In his speech, Warlick said that Nagorno-Karabakh would have to relinquish these strategic buffer territories to Azerbaijan, and instead, take up its vulnerable former Soviet borders. But in exchange for what? Only assurances that Nagorno-Karabakh’s final legal status would be determined at some unspecified point in the future, while placing its safety in the doubtfully reliable hands of a peacekeeping operation.
Stalin's cartography
Nagorno-Karabakh’s Soviet borders were drawn by Joseph Stalin, who purposefully made them indefensible. With these borders, Nagorno-Karabakh’s boundary with Azerbaijan would roughly double in length, while it would meanwhile lose the needed security benefits of the buffer territories. What is more, the source of most of Nagorno-Karabakh’s water exists outside of its former Soviet borders.
Nagorno-Karabakh’s Soviet borders were drawn by Joseph Stalin, who purposefully made them indefensible.
Clearly, it would be twice as hard for the Karabakh Armenians to defend themselves under such a scenario. Nagorno-Karabakh’s borders must take into account the security realities of 2014, not Stalin’s cartography of 1923. Perhaps this would be more apparent to the Minsk Group if Stepanakert were to return to its seat at the negotiating table with Yerevan and Baku, which it held until 1998.
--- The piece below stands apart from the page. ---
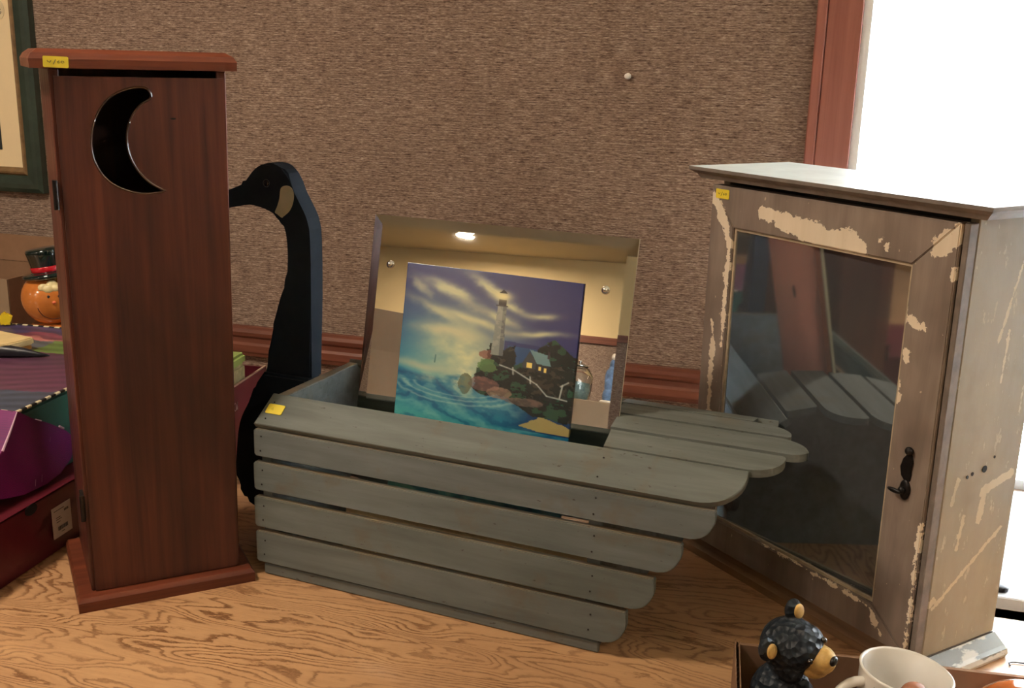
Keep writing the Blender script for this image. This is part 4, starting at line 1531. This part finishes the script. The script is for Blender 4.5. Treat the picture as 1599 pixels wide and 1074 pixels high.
mobj('head', b, plain('pale_resin', srgb(206, 190, 170), 0.6), t, True)
mobj('plinth', lathe([(0, 0), (.050, 0), (.050, .012), (.044, .018), (0, .018)], 28), plain('pale_plinth', srgb(216, 206, 190), 0.6), t)

# ================================================================== CARDBOARD TRAY WITH FIGURINES (bottom right)
TY = R(-10.5)
TRO = Vector((0.2655, 1.107, 0))
MT_ = Matrix.Translation(TRO) @ Matrix.Rotation(TY, 4, 'Z')
t = thing('cardboard_tray', 'low open cardboard tray holding a bear and a mug at the bottom right', 'box', tuple(TRO), TY)
LW, LD, LH = .46, .30, .060
mobj('tray_bottom', bbox(.006, LW - .006, -LD + .006, -.006, .0005, .004), M_cardboard, t)
mobj('tray_side', bbox(.0065, LW, -.005, 0, .0005, LH), M_cardboard, t)
mobj('tray_side', bbox(.0065, LW, -LD, -LD + .005, .0005, LH), M_cardboard, t)
mobj('tray_side', bbox(LW - .005, LW, -LD + .0055, -.0055, .0005, LH), M_cardboard, t)
# left wall: doubled corrugated board, liners and wavy core
M_core = plain('corrugation', srgb(96, 74, 58), 0.9)
lw = mobj('tray_side', bbox(0, .0012, -LD, 0, .0005, LH + .004), M_cardboard, t)
mobj('liner', bbox(.0046, .0060, -LD, 0, .0005, LH + .001), M_cardboard, lw)
b = bmesh.new()
nn = 120
prev = None
for k in range(nn + 1):
    y = -LD + LD * k / nn
    x = .0029 + .0013 * math.sin(k * 1.6)
    a, c = b.verts.new((x, y, .001)), b.verts.new((x, y, LH + .001))
    if prev:
        b.faces.new((prev[0], a, c, prev[1]))
    prev = (a, c)
cc = mobj('corrugated_core', b, M_core, lw)
cc['kind'] = 'stuff'

def build_bear():
    t = thing('bear_figurine', 'black bear figurine with tan muzzle looking right in the cardboard tray', 'figurine', tuple(MT_ @ Vector((.056, -.062, .0045))), 0)
    # head frame: looks to the right of the picture, turned a little to the viewer and down
    ax_r, ax_u, ax_v = Vector((1, 0, 0)), Vector((0, .47, .88)), Vector((0, -.88, .47))
    fx_ = (ax_r * .66 - ax_u * .30 + ax_v * .69).normalized()
    fy_ = (ax_r * .42 + ax_u * .80 - ax_v * .43).normalized()
    fz_ = fx_.cross(fy_).normalized()
    fy_ = fz_.cross(fx_)
    H = Matrix.Translation((0, 0, .094)) @ Matrix((fx_, fy_, fz_)).transposed().to_4x4()
    # in head space: +x face direction, +y far ear side, z up
    b = bmesh.new()
    def hb(c, r, seg=20):
        v = bmesh.new()
        ball(c, r, seg, v)
        v.transform(H)
        m = bpy.data.meshes.new('t'); v.to_mesh(m); v.free(); b.from_mesh(m); bpy.data.meshes.remove(m)
    hb((0, 0, 0), (.034, .032, .031))
    hb((.016, 0, .008), (.023, .026, .021))
    hb((.020, .010, .014), (.012, .009, .008))
    hb((.020, -.010, .014), (.012, .009, .008))
    hb((.006, -.022, -.010), (.018, .014, .016))
    hb((.006, .022, -.010), (.018, .014, .016))
    for s in (-1, 1):
        hb((-.004, s * .027, .026), (.0075, .0125, .0150))
    # body below
    ball((-.006, .000, .035), (.034, .032, .038), 20, b)
    ball((.012, -.022, .040), (.014, .014, .026), 16, b)
    ball((.028, -.043, .052), (.015, .010, .011), 16, b)
    ball((.018, -.034, .047), (.015, .011, .012), 16, b)
    o = fuse(mobj('body', b, M_bear, t, True), .0016, 3)
    def sub(name, prims, m, fz=True):
        v = bmesh.new()
        for c, r in prims:
            ball(c, r, 18, v)
        v.transform(H)
        q = mobj(name, v, m, o, True)
        if fz:
            fuse(q, .0011, 2)
        return q
    sub('muzzle', [((.035, 0, -.004), (.018, .0165, .0150)), ((.028, 0, -.012), (.018, .020, .015)), ((.044, 0, .002), (.011, .0115, .010))], M_tan)
    sub('nose', [((.0545, 0, .0045), (.0035, .0060, .0048))], plain('nose_black', srgb(20, 18, 18), 0.3), False)
    for s in (-1, 1):
        sub('eye', [((.0368, s * .0145, .0125), (.0034, .0032, .0036))], plain('bear_eye', srgb(26, 22, 20), 0.1, coat=0.8), False)
        sub('inner_ear', [((.0030, s * .028, .027), (.0032, .0078, .0095))], M_tan, False)
    return t

build_bear()

# white mug, tilted a little, with handle
def build_mug():
    r = .0475
    t = thing('white_mug', 'white mug with wide mouth standing next to the bear', 'mug', tuple(MT_ @ Vector((.167, -.078, .0048))), 0, rot=(R(0), R(5), R(0)))
    H_ = .088
    prof = [(0, .004), (.036, .0), (.040, .003), (.043, .02), (.0455, .06), (r, H_ - .002), (r + .0008, H_), (r - .001, H_ + .0012), (r - .003, H_ - .001), (.0415, .06), (.039, .02), (.034, .008), (0, .007)]
    mobj('mug_body', lathe(prof, 56), M_white, t, True)
    path = []
    for k in range(15):
        a = R(80 + 200 * k / 14)
        path.append((-.0455 + .026 * math.cos(a), -.006, .047 + .028 * math.sin(a)))
    b = tube(path, .0052, 12)
    mobj('handle', b, M_white, t, True)
    # painted mark on the outside
    b = prism([(-.004, -.006), (.002, -.008), (.005, 0), (.003, .009), (-.001, .004), (-.004, .007)], -.0004, .0006, 'z')
    a = R(215)
    n_ = Vector((math.cos(a), math.sin(a), 0))
    b.transform(planeM(n_ * .0467 + Vector((0, 0, .072)), Vector((-n_.y, n_.x, 0)), (0, 0, 1)))
    mobj('painted_mark', b, plain('teal_mark', srgb(20, 70, 96), 0.3), t)
    # brown glazed item inside
    v = tube([(.012, -.010, .018), (.014, -.002, .045), (.018, .006, .066)], [.013, .014, .012], 14)
    ball((.018, .006, .072), (.0135, .013, .011), 16, v)
    return t

mug = build_mug()
b = bmesh.new()
for c, r in (((0, 0, .016), (.013, .013, .016)), ((.002, .001, .036), (.012, .012, .016)), ((.004, .002, .058), (.0150, .013, .013)), ((-.004, -.004, .060), (.008, .008, .009))):
    ball(c, r, 18, b)
o = fuse(mobj('brown_figurine', b, plain('matt_brown', srgb(150, 96, 68), 0.5, var=0.15), None, True), .0016, 3)
o.location = MT_ @ Vector((.180, -.086, .0125))
tag(o, 'small brown figurine standing inside the white mug', 'figurine')

def build_glazed():
    t = thing('glazed_animal', 'shiny orange-brown glazed animal figurine right of the white mug', 'figurine', tuple(MT_ @ Vector((.290, -.100, .0045))), 0)
    t.scale = (1.15, 1.15, 1.45)
    b = bmesh.new()
    for c, r in (((-.010, -.006, .045), (.048, .030, .030)), ((.040, .0, .048), (.034, .028, .030)), ((.062, .016, .064), (.016, .014, .014)), ((-.044, -.006, .046), (.022, .018, .018)),
                 ((.0, -.004, .020), (.040, .026, .021)), ((.045, .0, .018), (.024, .022, .019)), ((.084, .014, .056), (.018, .015, .017))):
        ball(c, r, 22, b)
    o = fuse(mobj('body', b, M_brown_glaze, t, True), .002, 5)
    w = bmesh.new()
    for c, r in (((.020, -.018, .072), (.018, .010, .006)), ((.055, -.012, .075), (.014, .010, .006))):
        ball(c, r, 16, w)
    mobj('glaze_patch', w, plain('cream_glaze', srgb(226, 200, 170), 0.1, coat=0.9), o, True)
    return t

build_glazed()

# rusty hook lying at the far right of the table
o = mobj('wire_hook', tube([(-.020, 0, .0014), (-.019, .006, .0014), (-.013, .008, .0014), (.0, .0055, .0014), (.03, .004, .0014)], .0009, 8), M_iron)
o.location = Z_ = Vector((0.640, 1.168, 0))
tag(o, 'thin bent wire hook lying on the table right of the cabinet', 'hook')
While Ambassador Warlick drew attention to the avoidance of all-out war since the ceasefire was signed 20 years ago, he was making a big assumption when he said that, ‘we must also agree that the current state of affairs is unacceptable, and unsustainable.’ There is no such universal agreement on Nagorno-Karabakh’s status quo. On the contrary, as we witness an Azerbaijan that is increasingly aggressive against not only Armenia and Nagorno-Karabakh, but also its own citizens, the status quo, despite its imperfections, may actually be the best way of moving forward.